Des glissements se sont donc produits dans la structure des sorties par diplôme. Dans l’enseignement supérieur court, on observe un déport de bac+2 à bac+3. Aux niveaux plus élevés, la croissance des diplômés de master 2 supplante le master 1 devenu marginal. Par ailleurs, souligne le Céreq, « la stabilité des effectifs de sortants sans diplôme et leurs difficultés croissantes interrogent les actions mises en place pour lutter contre l’échec dans l’enseignement supérieur ».
Les diplômés des filières professionnelles ne sont plus épargnés
Le poids des filières professionnelles courtes (bac+2/+3) au sein de l’enseignement supérieur est en recul par rapport à la Génération 2004 (-3 points). Les jeunes en sortent néanmoins plus diplômés, avec des effectifs de licenciés professionnels qui ont plus que doublé en six ans (+118%). Les titulaires de BTS/DUT sont toujours plus nombreux à poursuivre leurs études, principalement en licence professionnelle et en particulier pour les spécialités de BTS et DUT qui concentrent le plus d’effectifs : les sciences de l’ingénieur et la gestion.
La crise n’a pas épargné les sortants de ces filières. Bien que plus diplômés, et plus souvent issus de l’apprentissage que leurs aînés de 2004, ils voient leur taux de chômage augmenter. La détérioration est nette pour chaque niveau : +6 points pour les BTS/DUT et +5 points pour les licences professionnelles. Les diplômés de licence professionnelle accroissent néanmoins légèrement leur avantage sur les BTS/DUT. Pourtant, ils n’ont jamais affronté un chômage aussi élevé (10% en 2013). Par ailleurs, l’obtention d’une licence professionnelle permet en moyenne d’accéder à des emplois plus rémunérateurs et plus qualifiés qu’un BTS ou un DUT, même si l’écart salarial observé pour la Génération 2004 (+200€) se réduit pour la Génération 2010 (+140€).
Malgré la légère dégradation observée au niveau bac+2, les diplômés passés par la voie de l’apprentissage conservent leur avantage relatif sur le marché du travail. Moins souvent au chômage que leurs homologues de BTS/DUT, ils occupent des emplois plus qualifiés et plus rémunérateurs que les non-apprentis : en 2013, quel que soit le diplôme, leur salaire net médian est supérieur de 200€.
Aggravation de la situation des non-diplômés
En dépit des mesures mises en œuvre pour prévenir le décrochage à l’université, via le plan Réussite en licence, la part des non-diplômés de l’enseignement supérieur reste supérieure à 20%. La part des échecs en première année a certes légèrement baissé.
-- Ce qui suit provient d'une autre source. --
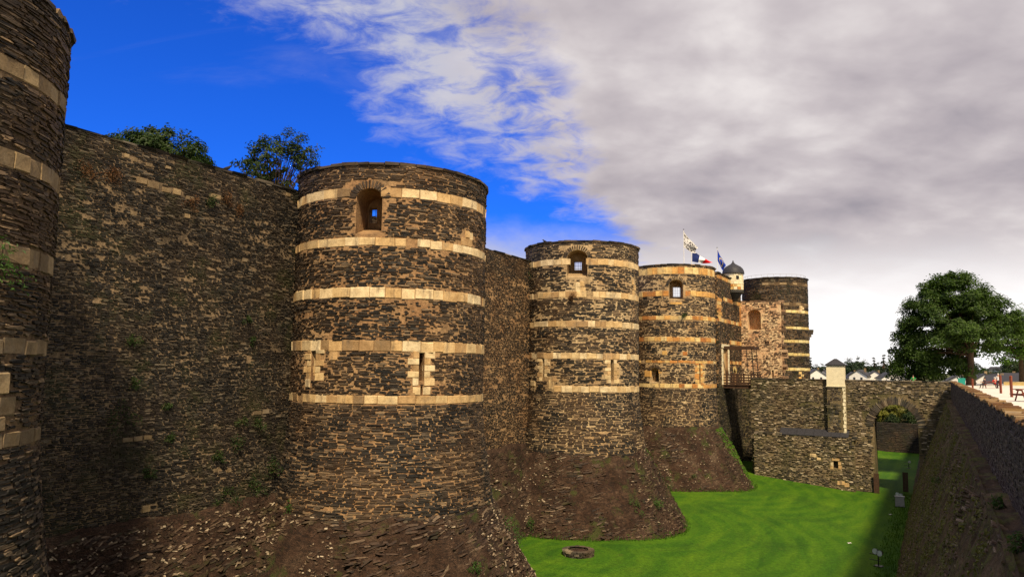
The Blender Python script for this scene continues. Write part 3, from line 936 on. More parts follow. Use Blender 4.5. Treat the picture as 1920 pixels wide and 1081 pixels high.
# ruined wall beside the far tower
r0 = P(122, -28.7)
ruin = thing('ruined_wall', 'ruined pinkish wall with a dark arched hole, in front of the far tower', 'ruined wall', (r0.x, r0.y, 0))
rs = Flat((r0.x, r0.y), ANG_B, 0, 0, -1); RL = 8.0
flat_wall(ruin, rs, RL, -.5, 13.2, 2.2, mortar_moss, 'footing')
body = flat_wall(ruin, rs, RL, 13.202, 26.2, 2.2, mortar_ruin, cutters=[flat_cut(rs, 3.95, 1.02, 21.9, 25.1, 1.9), flat_cut(rs, 6.6, .14, 13.5, 15.6, .8, .5, False), flat_cut(rs, 5.8, .35, 19.6, 20.1, .8, .5, False)])
rects = [(2.9, 5.0, 21.8, 25.0), (6.4, 6.8, 13.5, 15.6)]
slate_field(ruin, rs, RL, .2, 13, (.14, .24), (.3, .9), slate_dark, 83, [], .03, .15)
slate_field(ruin, rs, RL, 13, 26.15, (.2, .32), (.3, 1.0), slate_ruin, 81, rects, .10, .36, 0, .95, (0.01, .07))
slate_field(ruin, rs, RL, 13, 26.15, (.1, .2), (.15, .6), slate, 85, rects, .3, .50, 0, .4, (0.01, .08))
rng = np.random.default_rng(9); um = unit_meshes('block', slate_ruin)
for z in np.arange(13.4, 26.0, .45):                                     # ragged toothing on the broken edge
    w = rng.uniform(.3, 1.1); q = rs(np.array([RL + w / 2 - .25]), np.array([z + .2]), np.array([-.4 - rng.uniform(0, .5)]))[0]
    put_piece('toothing_stone', um[rng.integers(7)], ruin, q, math.atan2(rs.n[1], rs.n[0]), (w, .8, .42))
u = 0
while u < RL:
    w = rng.uniform(.4, .9); h = rng.uniform(.15, .55); q = rs(np.array([u + w / 2]), np.array([26.2 + h / 2 - .05]), np.array([-.5]))[0]
    put_piece('toothing_stone', um[rng.integers(7)], ruin, q, math.atan2(rs.n[1], rs.n[0]), (w, .9, h)); u += w

# far tower
fp = P(130, -23); T[5] = (fp.x, fp.y)
fr = thing('castle_tower', 'farthest dark round tower with yellow stripes and a rail on top', 'tower', (fp.x, fp.y, 0), 0, 'round striped castle towers')
fs = Cyl((fp.x, fp.y), 5.2); rects = []
tb = tower_body(fr, fs, 6, 30.4, -200, 60, 1.8, mortar_dark, n=80)
wa = math.radians(-108); cut(tb, [arch_prism((fp.x + 5.2 * math.cos(wa), fp.y + 5.2 * math.sin(wa)), wa, .62, 20.5, 22.1, 1.2)])
rects.append((wa * 5.2 - .7, wa * 5.2 + .7, 20.4, 22.1))
for bi, (z0, z1, lo, ms) in enumerate([(29.3, 29.6, -130, .3), (26.0, 26.35, -190, .1), (24.75, 25.2, -100, .1), (22.15, 22.55, -108, 0), (20.0, 20.45, -100, 0), (17.9, 18.35, -112, 0), (15.55, 16.0, -112, 0)]):
    blocks_arc(fr, fs, lo, 36, z0, z1, lime_yellow if bi > 1 else lime_grey, 200 + bi, (.6, 1.2), .03, rects, miss=ms)
for k_, (a, z) in enumerate([(-60, 25.75), (-60, 25.35), (-55, 25.55), (-62, 25.1), (-120, 25.7), (-112, 25.72)]):
    block_at(fr, fs, math.radians(a) * 5.2, z, .7, .4, lime, .04, rects)
for k_ in range(5):
    block_at(fr, fs, math.radians(-66 + (k_ % 2) * 5) * 5.2, 13.6 + k_ * .4, .6, .4, lime_orange, .04, rects)
rng = np.random.default_rng(45)
masonry(fr, fs, drop_rects(lay(rng, math.radians(-195) * 5.2, math.radians(50) * 5.2, 12, 30.35, (.16, .26), (.3, 1.1), .03, 1, .2, .5, 5), rects), slate_dark, 46, 0)
coping_ring(fr, fs, 30.4, -195, 55, slate_dark, 47)
grey_rail = mat_plain('galvanised_rail', (.4, .4, .4), .5, .1, 5)
for k_ in range(22):
    a = math.radians(-190 + 240 * k_ / 21); mb = MB(); x, y = 4.9 * math.cos(a), 4.9 * math.sin(a)
    mb.tube([(x, y, 30.45), (x, y, 31.05)], .02, 6); mb.build('rail_post', grey_rail, fr)
for zz in (31.05,):
    mb = MB(); mb.tube([(4.9 * math.cos(math.radians(-190 + 4 * k_)), 4.9 * math.sin(math.radians(-190 + 4 * k_)), zz) for k_ in range(61)], .02, 5); mb.build('hand_rail', grey_rail, fr)
a = math.radians(8); mb = MB()                                           # broken corbel on the right flank
for j, (z, l) in enumerate([(20.9, .5), (21.35, .8), (21.8, 1.15), (22.2, 1.25)]):
    mb.box(((5.2 + l / 2 - .3) * math.cos(a), (5.2 + l / 2 - .3) * math.sin(a), z), (l + .6, 1.6 - .1 * j, .42), a)
mb.build('corbel', slate_grey, fr)


# ================================================================== bedrock under the castle (height field) and the moat lawn
def floor_z(s, t):
    k = np.clip((-9.0 - np.asarray(t, float)) / 14.0, 0, 1)
    return 1.4 * k + 0.10 * (fbm(np.asarray(s) * 0.12, np.asarray(t) * 0.12, 4) - 0.5)


FOOT = [(to_st(*T[i]), 5.5 + 0.45) for i in range(4)]


def foot_dist(s, t):
    d = 1.4 * (t - np.where(s < 36, -31.2, -33.2))
    for (c, r) in FOOT:
        d = np.minimum(d, np.hypot(s - c[0], t - c[1]) - r) if False else np.minimum(d, np.hypot(s - c[0], t - c[1]) - r)
    return d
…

Elle demeure cependant très élevée en licence (76% des non-diplômés de ce niveau ont échoué dès la première année) comme en DUT (80%), alors qu’elle est plus faible en BTS (38%). Les bacheliers des filières technologiques et professionnelles issus de spécialités tertiaires, toujours plus nombreux à tenter leur chance dans l’enseignement supérieur, représentent une part croissante de ces échecs (+7 points par rapport à 2004), tant dans la voie générale que professionnelle.
À chaque génération, le risque de chômage progresse pour les sortants sans diplôme du supérieur. La Génération 2010 n’y fait pas exception, bien au contraire : après trois années de vie active, près de 25% des actifs sans diplôme sont au chômage (16% pour la Génération 2004). Les effets de la crise se font également sentir sur la qualité des emplois.
Avec ou sans lien avec leurs difficultés d’insertion à l’entrée dans la vie active, près d’un jeune sur deux sortant non diplômé de la voie générale et un jeune sur trois sortant de la voie professionnelle ont repris leurs études ou suivi une formation au cours de leurs trois premières années de vie active. Le retour en formation peut constituer une réponse pour pallier les difficultés d’insertion… sous réserve de l’obtention d’un diplôme.
* : Le Céreq (Centre d’études et de recherches sur les qualifications) a mis en place, en 1998, un dispositif d’enquêtes original qui permet d’étudier l’accès à l’emploi des jeunes à l’issue de leur formation initiale. Depuis, tous les trois ans, une nouvelle enquête est réalisée auprès d’un échantillon représentatif de jeunes qui ont en commun d’être sortis du système éducatif la même année quel que soit le niveau ou le domaine de formation atteint, d’où la notion de "génération".